The oddities of the state church and the sporatic attenders
There's always something odd going on around Christmas-time. You get folks like Richard Dawkins singing Christmas carols. Now in Germany you get the debate over who should be able to get in the building for Christmas services. Admittedly in Germany, the churches appear to be funded through state taxation, which changes things a bit, but the whole plan below seems rather crazy:
With churches expected to be packed this Christmas Eve, German officials are calling for pews to be reserved for church members to ensure they are not squeezed out by holiday-only parishioners. Politicians from the conservative Christian Democratic Union (CDU) and the liberal Free Democrats (FDP) told Tuesday's daily Bild newspaper it was unfair if regular attendants of church services couldn't find a seat at Christmas. "I support making services on December 24 open only to those who pay their church tax," a member of the CDU board in the south-western state of Baden-Württemberg, Thomas Volk, told the mass-market daily.
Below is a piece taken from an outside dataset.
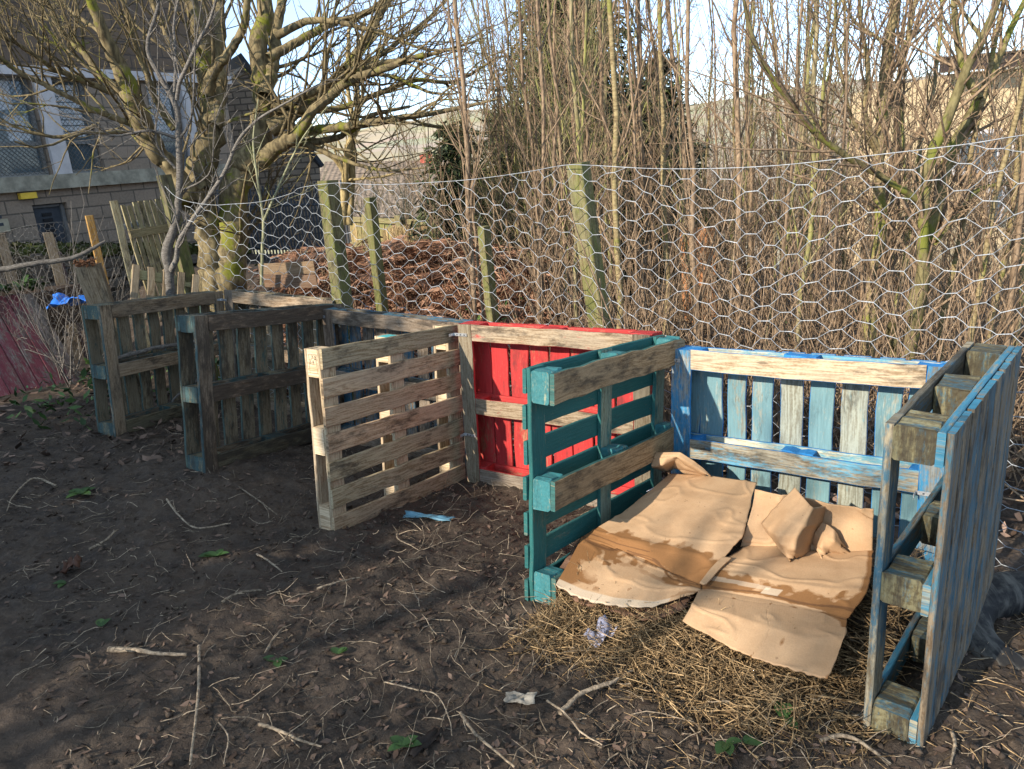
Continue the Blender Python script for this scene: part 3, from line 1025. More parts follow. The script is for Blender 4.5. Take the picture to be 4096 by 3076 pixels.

Germans pay church tax along with their income tax unless they opt out.
The head of the FDP's parliamentary group in Berlin, Martin Lindner, said it was intolerable that in the past, active members of church congregations - often the elderly - had been forced to stand through the Christmas service because the pews were full. "Church tax payers should not be kept outside during such important services," he said. "Church members should be given tickets, for example, to give them priority seating."
- In The Local
(Of course, to show up in church but only on Christmas and Easter only also seems a little bit odd).